>>>

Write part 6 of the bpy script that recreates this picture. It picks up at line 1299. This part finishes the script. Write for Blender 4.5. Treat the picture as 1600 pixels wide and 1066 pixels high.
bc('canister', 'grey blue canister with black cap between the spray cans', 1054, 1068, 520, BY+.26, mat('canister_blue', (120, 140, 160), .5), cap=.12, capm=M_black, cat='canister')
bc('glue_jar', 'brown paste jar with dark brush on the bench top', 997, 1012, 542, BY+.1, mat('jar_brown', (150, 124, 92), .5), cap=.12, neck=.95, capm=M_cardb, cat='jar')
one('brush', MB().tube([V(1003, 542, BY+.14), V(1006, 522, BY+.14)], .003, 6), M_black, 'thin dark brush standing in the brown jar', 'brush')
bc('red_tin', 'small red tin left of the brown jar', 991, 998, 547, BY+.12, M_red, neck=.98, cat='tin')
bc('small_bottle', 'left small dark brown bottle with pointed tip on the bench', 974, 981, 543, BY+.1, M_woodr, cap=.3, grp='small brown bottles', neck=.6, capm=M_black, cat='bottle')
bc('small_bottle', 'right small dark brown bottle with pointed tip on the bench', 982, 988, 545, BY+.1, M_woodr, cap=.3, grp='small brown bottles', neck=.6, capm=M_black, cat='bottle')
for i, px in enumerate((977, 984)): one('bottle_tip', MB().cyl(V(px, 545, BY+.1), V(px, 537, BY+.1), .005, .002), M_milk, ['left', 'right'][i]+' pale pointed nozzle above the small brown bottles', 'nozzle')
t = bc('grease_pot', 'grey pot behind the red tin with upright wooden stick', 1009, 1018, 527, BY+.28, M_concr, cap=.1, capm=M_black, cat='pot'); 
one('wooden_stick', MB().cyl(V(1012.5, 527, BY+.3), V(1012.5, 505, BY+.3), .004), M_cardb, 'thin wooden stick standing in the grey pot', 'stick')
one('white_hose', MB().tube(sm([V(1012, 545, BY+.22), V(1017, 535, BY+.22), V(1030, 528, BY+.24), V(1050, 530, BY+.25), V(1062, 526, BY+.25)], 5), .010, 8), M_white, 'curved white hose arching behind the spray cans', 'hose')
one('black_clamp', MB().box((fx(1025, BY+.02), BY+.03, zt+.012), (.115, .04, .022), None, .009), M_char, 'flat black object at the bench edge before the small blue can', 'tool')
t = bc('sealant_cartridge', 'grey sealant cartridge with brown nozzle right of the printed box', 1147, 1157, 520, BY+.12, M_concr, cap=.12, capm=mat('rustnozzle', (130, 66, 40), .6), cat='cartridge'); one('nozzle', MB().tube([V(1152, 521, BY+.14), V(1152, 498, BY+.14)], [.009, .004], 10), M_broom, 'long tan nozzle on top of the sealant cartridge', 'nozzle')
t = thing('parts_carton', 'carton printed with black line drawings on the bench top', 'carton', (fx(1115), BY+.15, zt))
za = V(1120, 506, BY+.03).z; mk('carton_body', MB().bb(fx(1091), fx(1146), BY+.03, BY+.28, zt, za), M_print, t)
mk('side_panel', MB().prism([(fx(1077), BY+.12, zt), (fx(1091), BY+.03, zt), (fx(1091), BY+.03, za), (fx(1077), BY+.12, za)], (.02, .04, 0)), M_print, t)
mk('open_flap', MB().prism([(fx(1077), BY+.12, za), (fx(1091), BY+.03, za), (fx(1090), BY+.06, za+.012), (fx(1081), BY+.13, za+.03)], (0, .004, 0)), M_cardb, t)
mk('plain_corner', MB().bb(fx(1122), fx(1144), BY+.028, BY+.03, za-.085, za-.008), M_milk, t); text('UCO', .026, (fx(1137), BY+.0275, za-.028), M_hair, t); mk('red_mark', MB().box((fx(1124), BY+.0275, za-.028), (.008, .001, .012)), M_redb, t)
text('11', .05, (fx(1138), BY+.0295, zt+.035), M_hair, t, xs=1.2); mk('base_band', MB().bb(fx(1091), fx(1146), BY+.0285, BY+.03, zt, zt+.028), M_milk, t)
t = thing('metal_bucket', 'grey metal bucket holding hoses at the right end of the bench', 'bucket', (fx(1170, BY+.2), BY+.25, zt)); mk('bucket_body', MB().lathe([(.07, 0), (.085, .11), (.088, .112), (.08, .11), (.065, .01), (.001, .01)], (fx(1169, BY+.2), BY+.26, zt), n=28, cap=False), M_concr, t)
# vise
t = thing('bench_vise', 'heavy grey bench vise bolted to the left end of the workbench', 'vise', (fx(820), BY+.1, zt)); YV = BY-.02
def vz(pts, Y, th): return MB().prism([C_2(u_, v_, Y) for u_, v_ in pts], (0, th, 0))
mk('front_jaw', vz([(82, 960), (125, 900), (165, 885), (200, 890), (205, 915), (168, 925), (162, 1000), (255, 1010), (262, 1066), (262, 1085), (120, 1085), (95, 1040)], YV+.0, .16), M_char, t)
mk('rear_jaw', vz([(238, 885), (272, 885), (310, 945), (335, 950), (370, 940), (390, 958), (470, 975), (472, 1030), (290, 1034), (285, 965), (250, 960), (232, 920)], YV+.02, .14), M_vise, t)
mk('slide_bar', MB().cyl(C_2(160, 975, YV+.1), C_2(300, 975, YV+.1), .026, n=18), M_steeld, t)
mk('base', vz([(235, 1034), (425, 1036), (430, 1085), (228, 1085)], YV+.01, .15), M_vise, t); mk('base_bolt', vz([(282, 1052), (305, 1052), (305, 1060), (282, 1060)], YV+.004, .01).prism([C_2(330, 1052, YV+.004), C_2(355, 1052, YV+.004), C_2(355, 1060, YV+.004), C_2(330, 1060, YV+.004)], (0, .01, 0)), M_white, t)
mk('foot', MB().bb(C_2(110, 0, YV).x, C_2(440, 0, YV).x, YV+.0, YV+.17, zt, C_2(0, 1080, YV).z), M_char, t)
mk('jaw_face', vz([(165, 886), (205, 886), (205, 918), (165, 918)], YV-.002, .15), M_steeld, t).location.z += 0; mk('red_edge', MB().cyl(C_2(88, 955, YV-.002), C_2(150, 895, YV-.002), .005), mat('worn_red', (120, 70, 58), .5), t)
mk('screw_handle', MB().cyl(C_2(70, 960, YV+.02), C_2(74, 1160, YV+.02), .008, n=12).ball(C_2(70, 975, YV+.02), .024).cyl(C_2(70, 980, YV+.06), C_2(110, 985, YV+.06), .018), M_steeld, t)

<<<

Print the listing above in full, exactly as it is.

_ANSWER TO THIS PROBLEM_
Write part 6 of the bpy script that recreates this picture. It picks up at line 1299. This part finishes the script. Write for Blender 4.5. Treat the picture as 1600 pixels wide and 1066 pixels high.
bc('canister', 'grey blue canister with black cap between the spray cans', 1054, 1068, 520, BY+.26, mat('canister_blue', (120, 140, 160), .5), cap=.12, capm=M_black, cat='canister')
bc('glue_jar', 'brown paste jar with dark brush on the bench top', 997, 1012, 542, BY+.1, mat('jar_brown', (150, 124, 92), .5), cap=.12, neck=.95, capm=M_cardb, cat='jar')
one('brush', MB().tube([V(1003, 542, BY+.14), V(1006, 522, BY+.14)], .003, 6), M_black, 'thin dark brush standing in the brown jar', 'brush')
bc('red_tin', 'small red tin left of the brown jar', 991, 998, 547, BY+.12, M_red, neck=.98, cat='tin')
bc('small_bottle', 'left small dark brown bottle with pointed tip on the bench', 974, 981, 543, BY+.1, M_woodr, cap=.3, grp='small brown bottles', neck=.6, capm=M_black, cat='bottle')
bc('small_bottle', 'right small dark brown bottle with pointed tip on the bench', 982, 988, 545, BY+.1, M_woodr, cap=.3, grp='small brown bottles', neck=.6, capm=M_black, cat='bottle')
for i, px in enumerate((977, 984)): one('bottle_tip', MB().cyl(V(px, 545, BY+.1), V(px, 537, BY+.1), .005, .002), M_milk, ['left', 'right'][i]+' pale pointed nozzle above the small brown bottles', 'nozzle')
t = bc('grease_pot', 'grey pot behind the red tin with upright wooden stick', 1009, 1018, 527, BY+.28, M_concr, cap=.1, capm=M_black, cat='pot'); 
one('wooden_stick', MB().cyl(V(1012.5, 527, BY+.3), V(1012.5, 505, BY+.3), .004), M_cardb, 'thin wooden stick standing in the grey pot', 'stick')
one('white_hose', MB().tube(sm([V(1012, 545, BY+.22), V(1017, 535, BY+.22), V(1030, 528, BY+.24), V(1050, 530, BY+.25), V(1062, 526, BY+.25)], 5), .010, 8), M_white, 'curved white hose arching behind the spray cans', 'hose')
one('black_clamp', MB().box((fx(1025, BY+.02), BY+.03, zt+.012), (.115, .04, .022), None, .009), M_char, 'flat black object at the bench edge before the small blue can', 'tool')
t = bc('sealant_cartridge', 'grey sealant cartridge with brown nozzle right of the printed box', 1147, 1157, 520, BY+.12, M_concr, cap=.12, capm=mat('rustnozzle', (130, 66, 40), .6), cat='cartridge'); one('nozzle', MB().tube([V(1152, 521, BY+.14), V(1152, 498, BY+.14)], [.009, .004], 10), M_broom, 'long tan nozzle on top of the sealant cartridge', 'nozzle')
t = thing('parts_carton', 'carton printed with black line drawings on the bench top', 'carton', (fx(1115), BY+.15, zt))
za = V(1120, 506, BY+.03).z; mk('carton_body', MB().bb(fx(1091), fx(1146), BY+.03, BY+.28, zt, za), M_print, t)
mk('side_panel', MB().prism([(fx(1077), BY+.12, zt), (fx(1091), BY+.03, zt), (fx(1091), BY+.03, za), (fx(1077), BY+.12, za)], (.02, .04, 0)), M_print, t)
mk('open_flap', MB().prism([(fx(1077), BY+.12, za), (fx(1091), BY+.03, za), (fx(1090), BY+.06, za+.012), (fx(1081), BY+.13, za+.03)], (0, .004, 0)), M_cardb, t)
mk('plain_corner', MB().bb(fx(1122), fx(1144), BY+.028, BY+.03, za-.085, za-.008), M_milk, t); text('UCO', .026, (fx(1137), BY+.0275, za-.028), M_hair, t); mk('red_mark', MB().box((fx(1124), BY+.0275, za-.028), (.008, .001, .012)), M_redb, t)
text('11', .05, (fx(1138), BY+.0295, zt+.035), M_hair, t, xs=1.2); mk('base_band', MB().bb(fx(1091), fx(1146), BY+.0285, BY+.03, zt, zt+.028), M_milk, t)
t = thing('metal_bucket', 'grey metal bucket holding hoses at the right end of the bench', 'bucket', (fx(1170, BY+.2), BY+.25, zt)); mk('bucket_body', MB().lathe([(.07, 0), (.085, .11), (.088, .112), (.08, .11), (.065, .01), (.001, .01)], (fx(1169, BY+.2), BY+.26, zt), n=28, cap=False), M_concr, t)
# vise
t = thing('bench_vise', 'heavy grey bench vise bolted to the left end of the workbench', 'vise', (fx(820), BY+.1, zt)); YV = BY-.02
def vz(pts, Y, th): return MB().prism([C_2(u_, v_, Y) for u_, v_ in pts], (0, th, 0))
mk('front_jaw', vz([(82, 960), (125, 900), (165, 885), (200, 890), (205, 915), (168, 925), (162, 1000), (255, 1010), (262, 1066), (262, 1085), (120, 1085), (95, 1040)], YV+.0, .16), M_char, t)
mk('rear_jaw', vz([(238, 885), (272, 885), (310, 945), (335, 950), (370, 940), (390, 958), (470, 975), (472, 1030), (290, 1034), (285, 965), (250, 960), (232, 920)], YV+.02, .14), M_vise, t)
mk('slide_bar', MB().cyl(C_2(160, 975, YV+.1), C_2(300, 975, YV+.1), .026, n=18), M_steeld, t)
mk('base', vz([(235, 1034), (425, 1036), (430, 1085), (228, 1085)], YV+.01, .15), M_vise, t); mk('base_bolt', vz([(282, 1052), (305, 1052), (305, 1060), (282, 1060)], YV+.004, .01).prism([C_2(330, 1052, YV+.004), C_2(355, 1052, YV+.004), C_2(355, 1060, YV+.004), C_2(330, 1060, YV+.004)], (0, .01, 0)), M_white, t)
mk('foot', MB().bb(C_2(110, 0, YV).x, C_2(440, 0, YV).x, YV+.0, YV+.17, zt, C_2(0, 1080, YV).z), M_char, t)
mk('jaw_face', vz([(165, 886), (205, 886), (205, 918), (165, 918)], YV-.002, .15), M_steeld, t).location.z += 0; mk('red_edge', MB().cyl(C_2(88, 955, YV-.002), C_2(150, 895, YV-.002), .005), mat('worn_red', (120, 70, 58), .5), t)
mk('screw_handle', MB().cyl(C_2(70, 960, YV+.02), C_2(74, 1160, YV+.02), .008, n=12).ball(C_2(70, 975, YV+.02), .024).cyl(C_2(70, 980, YV+.06), C_2(110, 985, YV+.06), .018), M_steeld, t)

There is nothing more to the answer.